What’s The Best Way to Advertise to (Insert Group Name of Your Choice)?

It seems like just about every week I see a question on social media, or coming through various media feeds that I monitor, asking something like: “What’s the best way to market to millennials?” or “What’s the best way to market to Baby Boomers?” or “What’s the best way to market to mothers?” or…insert any group you can think of.

While I do believe that any question is a valid question, and this one obviously must resonate with many, the question itself points to what would be my key recommendation: “The best way to market to XYZ group is to avoid trying to consider them as a single,┬áhomogeneous, group.”

The important consideration for any marketer, or communicator, is to be careful to not cast a net that is too wide when attempting to connect with any audience. Millennials, Baby Boomers, mothers, and other such large groups may be alike in some ways, but chances are they are far more dissimilar in many others. One key best practice, therefore, is to break the group down into smaller segments that could be independently targeted based on certain unique characteristics.

So, for instance, if I start out by thinking I want to target Baby Boomers who are generally considered to have been born between 1946 (now 68 years old) and 1961 (now 53 years old), I’m going to certainly want to narrow down this age range to target the older Boomers differently than I would the younger Boomers.

There may be other distinctions among this broad audience that I could leverage to ensure my messages are on target. For example, I want to segment out groups based on:

  • Retiree vs. non-retiree
  • Income level
  • Geography
  • Values
  • Etc., etc., etc.

The point is that you want to identify those segments that are most likely to represent opportunity for you to sell your products or services and that, because of their differences, might suggest different wants of reaching them through various communication vehicles and might also require different key messages.

Once you’ve identified your target audience segments consider whether there may be any “intervening audiences” who could help you deliver your message to these segments. Intervening audiences are groups that have the ability to effectively, and positively, influence your ultimate target audience. So, for instance, adult children of a Baby Boomer audience of those 65+ might be an intervening group for a healthcare organization promoting memory care services.

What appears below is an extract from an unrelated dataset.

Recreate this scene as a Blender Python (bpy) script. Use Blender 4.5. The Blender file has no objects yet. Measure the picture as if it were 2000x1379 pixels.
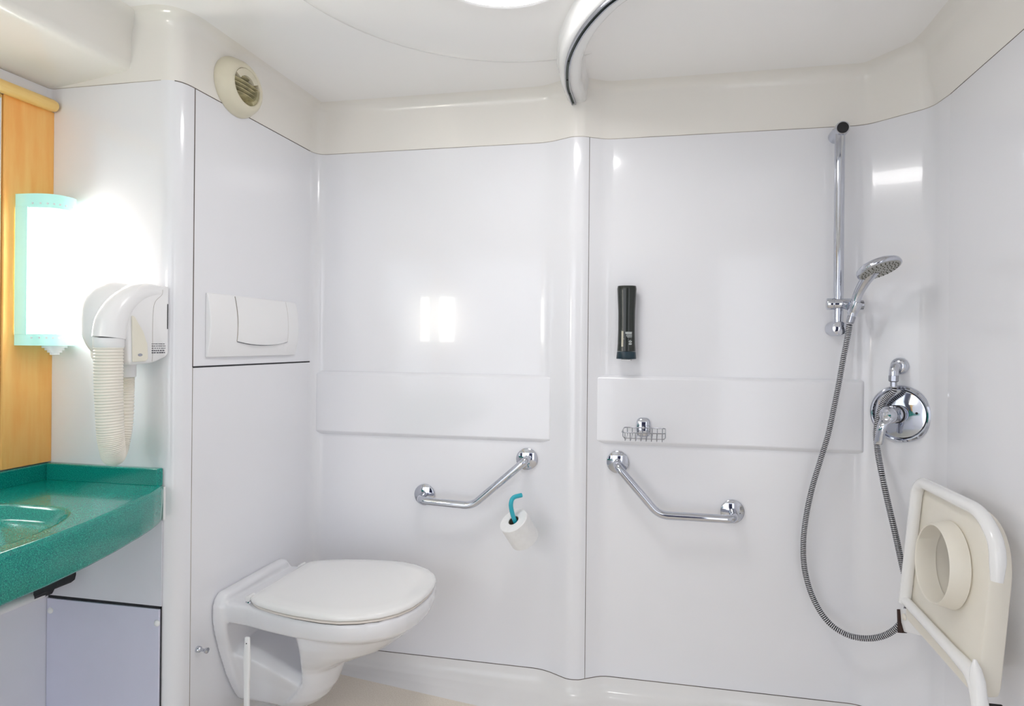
import bpy, bmesh, math, random
import numpy as np
from mathutils import Vector, Matrix
random.seed(7)
S = bpy.context.scene
COL = S.collection
PI = math.pi
EYE = 1.16            # camera height above the floor; all z below are measured from the eye line

# ------------------------------------------------------------------ camera
F, CX, CY = 1120.0, 1097.8, 672.3
YAW, ROLL = math.radians(10.24), math.radians(.53)
_c, _s = math.cos(ROLL), math.sin(ROLL)
_Q = np.array([[_c, -_s, 0], [_s, _c, 0], [0, 0, 1]])
AX = np.array([_Q @ [math.cos(YAW), 0, -math.sin(YAW)], _Q @ [math.sin(YAW), 0, math.cos(YAW)], _Q @ [0, -1, 0]])
cam = bpy.data.cameras.new('camera')
co = bpy.data.objects.new('camera', cam)
COL.objects.link(co)
cam.sensor_width = 36
cam.lens = 36 * F / 2000
cam.shift_x = (1000 - CX) / 2000
cam.shift_y = (CY - 689.5) / 2000
cam.clip_start = .01
mw = Matrix.Identity(4)
for i in range(3):
    mw[i][0] = AX[i][0]; mw[i][1] = -AX[i][1]; mw[i][2] = -AX[i][2]
mw[2][3] = EYE
co.matrix_world = mw
S.camera = co

def at(px, py, axis, val):
    """point of the plane (axis = val) that the photograph shows at pixel px, py"""
    d = AX @ np.array([px - CX, py - CY, F])
    return Vector(d * (val / d[axis]))

# ------------------------------------------------------------------ world, lights, exposure
w = bpy.data.worlds.new('world'); S.world = w; w.use_nodes = True
w.node_tree.nodes['Background'].inputs[0].default_value = (.9, .93, 1, 1)
w.node_tree.nodes['Background'].inputs[1].default_value = 1.3
S.view_settings.view_transform = 'Standard'
S.view_settings.look = 'None'
S.view_settings.gamma = 1
S.view_settings.use_curve_mapping = False
S.view_settings.exposure = 0.78
S.cycles.max_bounces = 12
S.cycles.diffuse_bounces = 8
S.cycles.glossy_bounces = 6
LAMP_E = 12.0
DISC_E = 9.0

# ------------------------------------------------------------------ materials
def srgb(r, g, b):
    f = lambda c: (c / 255 / 12.92) if c / 255 <= .04045 else ((c / 255 + .055) / 1.055) ** 2.4
    return (f(r), f(g), f(b), 1)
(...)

It’s all about narrowcasting as much as possible, attempting to find that “perfect balance” between casting a net that is too wide and trying to target so many segments that you are stretching your resources (time and money) inappropriately. The correct approach lies somewhere between these two extremes and will vary based on each organization or individual’s goals and objectives.

To be most effective, marketers need to seek to understand as much as possible about both their primary target audiences and their intervening audiences so that they can:

  1. identify communication channels that will most effectively reach these audiences, and
  2. create key messages to influence them toward the outcomes they are looking for

Avoid making assumptions as you go through this process. Do the necessary research to find out what the real situation is. For instance, while it is often assumed that Baby Boomers are not active users of social media, this is not necessarily true.